Some of the more feted surreal touches in the film have their antecedents in more prosaic roots. The sheep being herded into the room by a bear was merely a device to get them food to continue, not a comment of Russia. The playing of a cello in a dream by a metal file, at once creating beauty and destroying it, is followed by the cello being smashed for firewood to roast the sheep, but this was a dig at famous Cellist Pablo Casals with whom Bunuel was carrying on one of several feuds. The cinematography and lighting are first rate, and the performances are fine, aided by the ‘bad acting’ in fact that Bunuel thought he had from some of the Mexican actors, in that it brings an artificiality to the proceedings that is entirely appropriate. The Bunuel humour is also woven through it, the setting sometimes looking like a play seen by the audience through a proscenium arch framing, or the players pieces in a cosmic game of chess, this is after all, entertainment.

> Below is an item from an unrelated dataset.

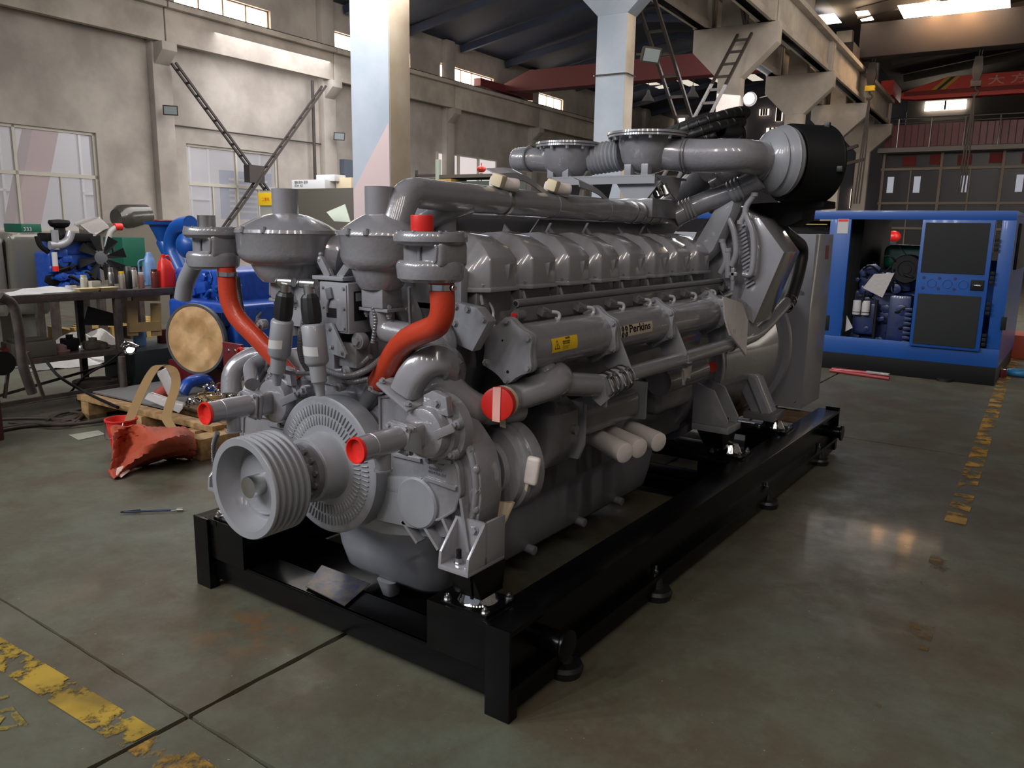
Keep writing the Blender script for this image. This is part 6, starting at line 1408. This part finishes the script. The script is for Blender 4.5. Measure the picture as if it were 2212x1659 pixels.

That pithy one line summation of Woody’s does not do justice to the dimensions Bunuel uncovers in the execution of the idea, as The Exterminating Angel is a brutal satire that contains existential resonances that reverberate endlessly, and as Bunuel himself replied to the posed question of ‘why can’t they leave’?, ‘no-one knows’ he said.

ps. A common slander to be posthumously alleged of an atheist by threatened deists is that the atheist experience a ‘death bed conversion’. Wikipedia lists this in its Bunuel page and I’d love to know the source.